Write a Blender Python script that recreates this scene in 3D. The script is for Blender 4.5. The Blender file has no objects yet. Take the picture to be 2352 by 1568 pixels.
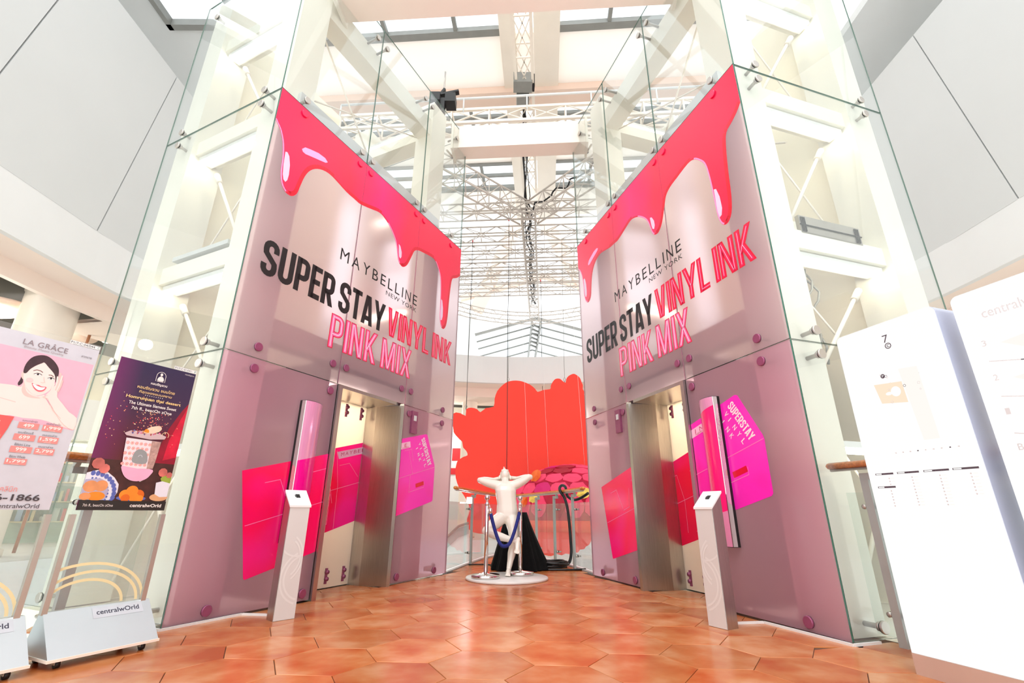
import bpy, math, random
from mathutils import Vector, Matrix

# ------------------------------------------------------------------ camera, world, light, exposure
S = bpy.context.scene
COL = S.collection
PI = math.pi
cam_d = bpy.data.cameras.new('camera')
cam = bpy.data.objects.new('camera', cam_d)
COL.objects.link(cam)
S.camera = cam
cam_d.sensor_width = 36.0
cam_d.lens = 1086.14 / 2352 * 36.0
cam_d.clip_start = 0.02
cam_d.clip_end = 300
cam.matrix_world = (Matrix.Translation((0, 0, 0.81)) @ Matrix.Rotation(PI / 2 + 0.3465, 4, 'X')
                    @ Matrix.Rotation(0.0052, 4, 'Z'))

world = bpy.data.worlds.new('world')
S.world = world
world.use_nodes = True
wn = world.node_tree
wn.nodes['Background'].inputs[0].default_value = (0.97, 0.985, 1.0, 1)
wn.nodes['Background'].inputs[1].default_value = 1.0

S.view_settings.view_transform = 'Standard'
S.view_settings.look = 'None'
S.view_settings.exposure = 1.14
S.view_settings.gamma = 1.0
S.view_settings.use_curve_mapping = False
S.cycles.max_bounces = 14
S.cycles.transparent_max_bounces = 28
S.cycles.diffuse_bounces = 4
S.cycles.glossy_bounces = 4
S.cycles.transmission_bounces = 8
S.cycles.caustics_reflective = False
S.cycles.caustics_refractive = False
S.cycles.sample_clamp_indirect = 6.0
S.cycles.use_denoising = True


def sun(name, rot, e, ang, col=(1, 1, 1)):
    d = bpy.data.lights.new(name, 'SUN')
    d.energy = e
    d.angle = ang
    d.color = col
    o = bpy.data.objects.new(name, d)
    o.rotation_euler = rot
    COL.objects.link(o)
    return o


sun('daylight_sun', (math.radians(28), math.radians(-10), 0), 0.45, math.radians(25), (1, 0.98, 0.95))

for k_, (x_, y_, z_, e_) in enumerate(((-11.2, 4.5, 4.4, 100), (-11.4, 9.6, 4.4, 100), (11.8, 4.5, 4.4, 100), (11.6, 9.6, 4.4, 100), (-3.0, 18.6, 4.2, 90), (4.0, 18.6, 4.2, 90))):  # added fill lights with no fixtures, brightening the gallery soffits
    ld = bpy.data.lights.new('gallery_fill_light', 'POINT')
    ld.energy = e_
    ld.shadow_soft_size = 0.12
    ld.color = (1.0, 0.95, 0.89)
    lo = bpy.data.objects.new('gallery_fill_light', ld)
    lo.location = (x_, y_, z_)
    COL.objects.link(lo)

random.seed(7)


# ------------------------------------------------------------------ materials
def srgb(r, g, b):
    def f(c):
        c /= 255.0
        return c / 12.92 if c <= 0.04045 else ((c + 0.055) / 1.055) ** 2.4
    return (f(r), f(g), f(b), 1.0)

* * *

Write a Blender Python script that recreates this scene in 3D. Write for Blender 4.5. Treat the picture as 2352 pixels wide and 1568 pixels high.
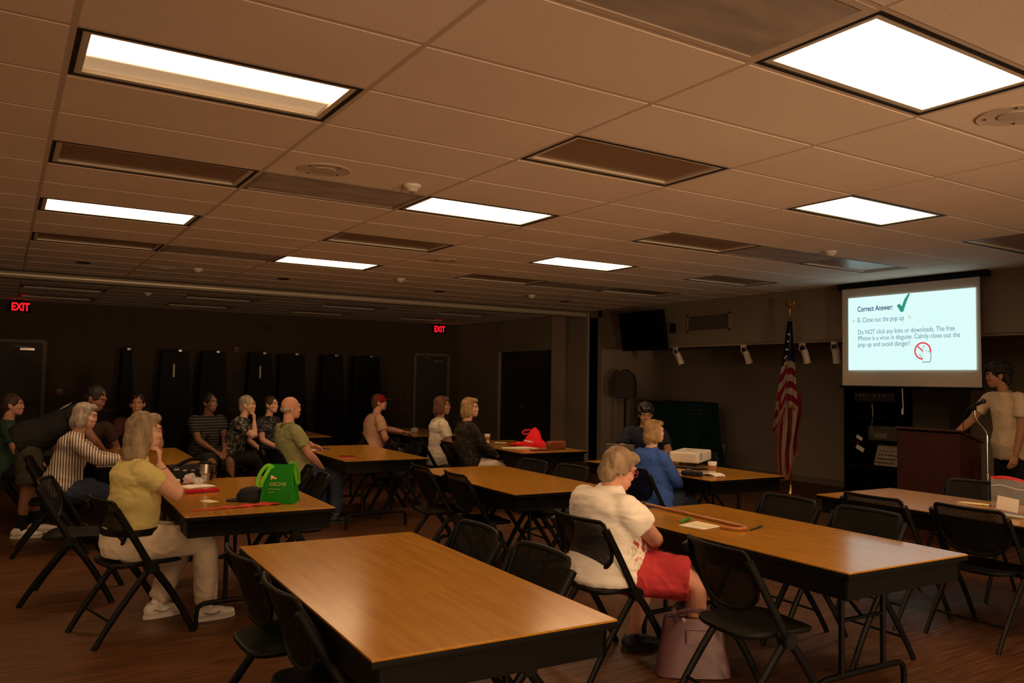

What is asked: Using the listing, collect all lines in which the string "Blender" is found.

The response:
Write a Blender Python script that recreates this scene in 3D. The script is for Blender 4.5. The Blender file has no objects yet. Take the picture to be 2352 by 1568 pixels.
Write a Blender Python script that recreates this scene in 3D. Write for Blender 4.5. Treat the picture as 2352 pixels wide and 1568 pixels high.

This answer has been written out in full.